- YOUR TASK: Quote exactly the lines from the line containing "3000, .08, cat='bush', low=-.1)" to the line containing "# dark hedge across the upper left corner", both lines included, please, and nothing more.

+--

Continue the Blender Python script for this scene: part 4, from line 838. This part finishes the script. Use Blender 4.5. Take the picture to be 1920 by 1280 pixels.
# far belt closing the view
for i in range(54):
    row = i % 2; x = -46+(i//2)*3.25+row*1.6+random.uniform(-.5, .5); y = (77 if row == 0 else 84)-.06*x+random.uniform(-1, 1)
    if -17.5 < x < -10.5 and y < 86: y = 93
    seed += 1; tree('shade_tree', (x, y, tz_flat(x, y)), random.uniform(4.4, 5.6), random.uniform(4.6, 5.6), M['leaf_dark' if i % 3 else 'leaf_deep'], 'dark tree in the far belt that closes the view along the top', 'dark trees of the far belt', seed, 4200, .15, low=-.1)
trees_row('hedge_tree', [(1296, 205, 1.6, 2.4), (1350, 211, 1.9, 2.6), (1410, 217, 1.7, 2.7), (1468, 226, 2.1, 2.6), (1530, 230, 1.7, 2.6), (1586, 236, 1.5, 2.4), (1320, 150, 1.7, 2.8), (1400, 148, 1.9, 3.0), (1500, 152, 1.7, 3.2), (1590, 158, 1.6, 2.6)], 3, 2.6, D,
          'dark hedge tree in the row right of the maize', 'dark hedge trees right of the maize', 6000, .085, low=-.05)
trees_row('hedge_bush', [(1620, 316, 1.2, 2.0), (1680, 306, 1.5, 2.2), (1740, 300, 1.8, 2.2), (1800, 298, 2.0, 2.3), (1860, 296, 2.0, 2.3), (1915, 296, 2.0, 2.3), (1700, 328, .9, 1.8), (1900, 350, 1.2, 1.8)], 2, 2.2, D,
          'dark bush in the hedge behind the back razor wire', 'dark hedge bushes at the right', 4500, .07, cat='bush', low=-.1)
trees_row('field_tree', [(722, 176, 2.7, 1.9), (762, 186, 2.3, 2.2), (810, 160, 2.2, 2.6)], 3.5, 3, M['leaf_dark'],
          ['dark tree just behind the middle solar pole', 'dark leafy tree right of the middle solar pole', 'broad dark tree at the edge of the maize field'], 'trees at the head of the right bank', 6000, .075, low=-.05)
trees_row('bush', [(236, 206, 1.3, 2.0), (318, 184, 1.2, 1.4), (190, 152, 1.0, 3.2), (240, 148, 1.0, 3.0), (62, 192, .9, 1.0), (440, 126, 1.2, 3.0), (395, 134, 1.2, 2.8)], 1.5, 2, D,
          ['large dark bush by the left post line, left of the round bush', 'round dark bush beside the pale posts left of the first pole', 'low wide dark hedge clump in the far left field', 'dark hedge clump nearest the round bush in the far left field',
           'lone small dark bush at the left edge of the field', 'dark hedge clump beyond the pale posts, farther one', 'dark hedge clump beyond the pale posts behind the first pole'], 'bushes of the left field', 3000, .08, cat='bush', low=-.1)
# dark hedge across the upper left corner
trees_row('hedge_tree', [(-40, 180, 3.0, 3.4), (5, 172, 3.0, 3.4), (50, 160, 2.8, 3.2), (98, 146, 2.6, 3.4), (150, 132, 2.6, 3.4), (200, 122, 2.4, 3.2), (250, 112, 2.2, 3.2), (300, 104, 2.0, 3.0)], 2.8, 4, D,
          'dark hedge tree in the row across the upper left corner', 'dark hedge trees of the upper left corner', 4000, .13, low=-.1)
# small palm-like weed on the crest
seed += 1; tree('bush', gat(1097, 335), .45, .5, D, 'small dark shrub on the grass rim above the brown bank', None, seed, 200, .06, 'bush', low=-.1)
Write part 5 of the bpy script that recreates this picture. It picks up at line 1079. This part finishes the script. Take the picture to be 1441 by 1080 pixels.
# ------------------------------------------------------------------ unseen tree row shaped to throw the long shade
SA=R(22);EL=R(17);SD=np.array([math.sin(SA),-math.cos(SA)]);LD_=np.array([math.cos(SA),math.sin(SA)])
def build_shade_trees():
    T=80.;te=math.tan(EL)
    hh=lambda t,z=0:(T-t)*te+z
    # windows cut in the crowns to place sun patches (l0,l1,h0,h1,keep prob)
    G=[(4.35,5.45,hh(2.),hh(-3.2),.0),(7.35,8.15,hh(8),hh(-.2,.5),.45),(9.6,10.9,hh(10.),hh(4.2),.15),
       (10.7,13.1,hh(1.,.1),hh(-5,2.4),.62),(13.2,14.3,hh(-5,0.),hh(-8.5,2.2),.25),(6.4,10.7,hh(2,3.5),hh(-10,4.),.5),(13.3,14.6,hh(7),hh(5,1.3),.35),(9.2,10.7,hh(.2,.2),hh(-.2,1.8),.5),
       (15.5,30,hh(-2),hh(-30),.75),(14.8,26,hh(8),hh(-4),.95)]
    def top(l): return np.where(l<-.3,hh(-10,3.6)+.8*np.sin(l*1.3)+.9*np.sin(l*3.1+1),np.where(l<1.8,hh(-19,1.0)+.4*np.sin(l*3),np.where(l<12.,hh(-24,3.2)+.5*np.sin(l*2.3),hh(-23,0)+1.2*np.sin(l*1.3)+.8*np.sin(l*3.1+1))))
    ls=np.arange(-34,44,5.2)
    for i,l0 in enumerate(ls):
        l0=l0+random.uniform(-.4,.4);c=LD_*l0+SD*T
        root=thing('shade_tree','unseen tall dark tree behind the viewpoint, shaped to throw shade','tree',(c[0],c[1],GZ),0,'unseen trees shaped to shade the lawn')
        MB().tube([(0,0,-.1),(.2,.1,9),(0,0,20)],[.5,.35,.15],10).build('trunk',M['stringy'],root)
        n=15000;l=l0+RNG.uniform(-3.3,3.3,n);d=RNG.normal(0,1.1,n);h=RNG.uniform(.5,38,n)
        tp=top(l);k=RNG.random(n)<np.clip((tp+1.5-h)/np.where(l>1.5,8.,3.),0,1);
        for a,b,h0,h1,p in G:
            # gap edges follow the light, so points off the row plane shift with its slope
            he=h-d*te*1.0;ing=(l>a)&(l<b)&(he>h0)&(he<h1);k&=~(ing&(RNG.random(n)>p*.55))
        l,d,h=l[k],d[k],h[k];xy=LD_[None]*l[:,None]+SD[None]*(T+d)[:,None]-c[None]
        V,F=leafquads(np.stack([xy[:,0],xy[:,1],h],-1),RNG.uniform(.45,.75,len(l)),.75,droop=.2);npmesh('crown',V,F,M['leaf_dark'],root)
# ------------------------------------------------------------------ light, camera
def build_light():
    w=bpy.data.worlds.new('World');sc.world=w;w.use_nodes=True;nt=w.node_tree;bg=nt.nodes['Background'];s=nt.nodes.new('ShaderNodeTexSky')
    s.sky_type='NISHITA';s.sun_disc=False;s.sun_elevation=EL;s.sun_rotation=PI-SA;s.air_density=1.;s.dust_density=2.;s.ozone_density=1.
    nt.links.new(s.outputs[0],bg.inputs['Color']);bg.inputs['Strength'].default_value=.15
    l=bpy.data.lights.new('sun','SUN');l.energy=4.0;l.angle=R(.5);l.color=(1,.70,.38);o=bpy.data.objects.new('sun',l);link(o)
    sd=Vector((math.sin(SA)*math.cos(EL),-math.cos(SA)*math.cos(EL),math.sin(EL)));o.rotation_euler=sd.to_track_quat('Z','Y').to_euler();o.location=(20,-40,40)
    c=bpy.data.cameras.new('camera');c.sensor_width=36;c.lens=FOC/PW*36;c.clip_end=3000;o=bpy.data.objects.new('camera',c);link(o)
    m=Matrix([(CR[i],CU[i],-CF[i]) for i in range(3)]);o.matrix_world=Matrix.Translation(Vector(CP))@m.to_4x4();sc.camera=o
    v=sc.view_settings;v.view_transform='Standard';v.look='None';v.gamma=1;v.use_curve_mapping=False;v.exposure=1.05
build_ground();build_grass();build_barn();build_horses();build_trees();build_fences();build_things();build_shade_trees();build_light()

+--

- WRITTEN SOLUTION:
           'lone small dark bush at the left edge of the field', 'dark hedge clump beyond the pale posts, farther one', 'dark hedge clump beyond the pale posts behind the first pole'], 'bushes of the left field', 3000, .08, cat='bush', low=-.1)
# dark hedge across the upper left corner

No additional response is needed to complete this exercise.